Lately, many women have rebelled against the idea of "working like a man." But while I support the general intention -- women certainly don't need to be "like a man" in order to be successful -- the fact is that, woman or man, there are always things we can learn from the other gender to help advance our careers. Men are, as a whole, assertive, aggressive, task-oriented, risk taking, dominating, and competitive. Women, meanwhile, are instinctual, nurturing, collaborative, communicative, and responsive. There are some excellent qualities in here that both genders can and should adopt. The fact is that all of one -- all "male" traits -- or all of the other -- all "female" traits -- is not how to lead.

Which means that you can and should pick and choose from among these traits to use what works for you both personally and professionally. Some of the best advice I've ever heard on the topic of "how to be at work" is to know who you are -- and to be that. Don't try to adopt a style that doesn't fit. That said, your ideal workplace persona is very likely a blend of both masculine and feminine traits. Don't reject something that could work just because it may be how someone of the opposite sex "would do it." That there are variations all along the continuum is what makes us individuals, and human.

4. Problematically People-Pleasing

Worried that your assertiveness will be interpreted negatively? This is a mistake more commonly made among women, although men, in trying to be "the nice guy" or being reluctant to brag, often make it, too. But being firm and being nice are not mutually exclusive. You can, and should, be both. Think clearly and dispassionately about fights worth having. Don't create unnecessary drama. (You know exactly what I mean.) Sometimes our self-doubts cause us to go into situations with our fists clenched: "Do unto others before they have the chance to do it to you." We create conflicts we don't have to -- at home, at work. Stop doing that.

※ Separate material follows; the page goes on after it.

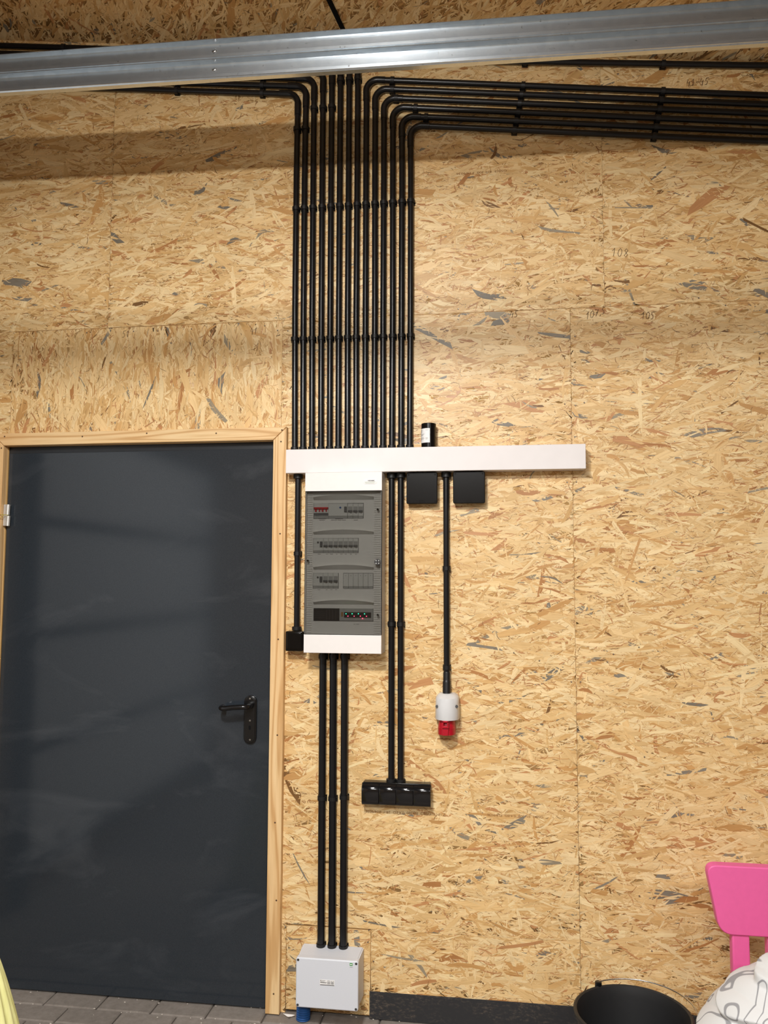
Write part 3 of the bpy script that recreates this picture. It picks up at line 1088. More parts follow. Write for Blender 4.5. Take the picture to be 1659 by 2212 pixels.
drop('short black conduit left of the distribution board, ending at the small switch box', (644, 1025), (641, 1361), PR, (1196,), 'black conduits below the trunking', ext_top=.012)
drop('left one of the two paired black conduits ending at the glossy black socket block', (846, 1024), (845, 1690), PR, (1348,), 'black conduits below the trunking', ext_top=.012)
drop('right one of the two paired black conduits ending at the glossy black socket block', (865.5, 1023), (865.5, 1691), PR, (1348.5,), 'black conduits below the trunking', ext_top=.012)
td = drop('single black conduit running down to the red three-phase socket', (963.6, 1022), (965, 1455), PR, (1228, 1442), 'black conduits below the trunking', ext_top=.012, cols=(True, False))
cp = at(965, 1475, PY)
zt, zb = at(965, 1452, PY).z, at(965, 1500, PY).z
pts, rr = [], []
n = 26
for k in range(n + 1):
    pts.append((cp.x, PY - .010 * k / n, zt + (zb - zt) * k / n))
    rr.append(PR + .0012 + (.0008 if k % 2 else 0) + (.0015 if k > n * .42 else 0))
obj('flexible_sleeve', T(pts, rr), 'clip', td, 60)

for i, (pt, pb, cy) in enumerate((((697.6, 1414), (693, 2046), 1724), ((720, 1414), (717, 2048), 1725), ((744.5, 1414), (741.6, 2050), 1722))):
    w_ = ('left', 'middle', 'right')[i]
    A, C = at(*pt, PY), at(*pb, PY)
    t = thing('conduit_pipe', (C.x, PY, C.z), '%s one of the three thick black conduits between distribution board and grey junction box' % w_, 'conduit', 'thick black conduits below the distribution board')
    obj('pipe', T([(C.x, PY, C.z - .004), (A.x, PY, A.z + .02)], .0127), 'conduit', t, 40)
    z = at(pt[0], cy, PY).z
    u = (z - C.z) / (A.z - C.z)
    clip_at(t, (C.x + (A.x - C.x) * u, PY, z), (0, 0, 1), r=.0127)
    clip_at(t, (C.x, PY, C.z + .006), (0, 0, 1), r=.0127)
    clip_at(t, (A.x, PY, at(pt[0], 1418, PY).z), (0, 0, 1), r=.0127)

# short sleeve standing on the trunking, with a label
s0, s1 = at(910.3, 940, -.028), at(942, 940, -.028)
sr = (s1.x - s0.x) / 2
sx, sz0, sz1 = (s0.x + s1.x) / 2, tz1 + .0005, at(926, 913.5, -.05).z
t = thing('tube_sleeve', (sx, -.030, sz0), 'short wide black plastic tube with a white label, standing on the trunking', 'tube')
bm = bmesh.new()
tube(bm, [(sx, -.030, sz0), (sx, -.030, sz1 - .001), (sx, -.030, sz1)], [sr, sr, sr - .0012], 32)
obj('tube_body', bm, 'matteblack', t, 40)
bm = bmesh.new()
za, zb = at(920, 925, -.055).z, at(920, 956, -.055).z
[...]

At the same time, also think clearly before backing down. It's easy to rationalize the caving in after the fact: "It's not worth it." "I'd lose anyway." "I don't want to make enemies." But non-confrontation can become a habit that is hard to break. And most successful people learn, very early on, that if everybody in an organization likes you, you're probably not in charge of anything. Being in charge means decisions. And decisions mean somebody is not going to like what you decide.

Look for the win-win if you can. But don't let that, or a need to people-please, stand in the way of the best decision. It's better to look hard than it is to look soft.

5. Going Mentor-less

One way to stop career progress fast is to try to go it on your own. Finding a mentor -- and being a mentor -- is critical. And yet most workers are reluctant to ask for mentors, even when they want them. For those searching for a mentor, the key is to look beyond someone who can give you advice. Find a champion, and make yourself valuable enough to warrant his or her time. Mentoring is one thing, but finding someone with actual follow through -- someone who will advocate for you -- is quite another. It's the difference between talk and action.

At the same time, once you have something to teach, become a mentor to someone else. Mentors get nearly as much from being teachers as their students do from being mentored. You may be afraid to give those below you too much good advice, for fear of being replaced. That's a common fear. But being able to tap into the younger worker's brain, community, and connections is invigorating. Knowing "what the kids are thinking" is what helps keep the veterans on their toes, and thinking fresh. And that's what career progress is all about, isn't it?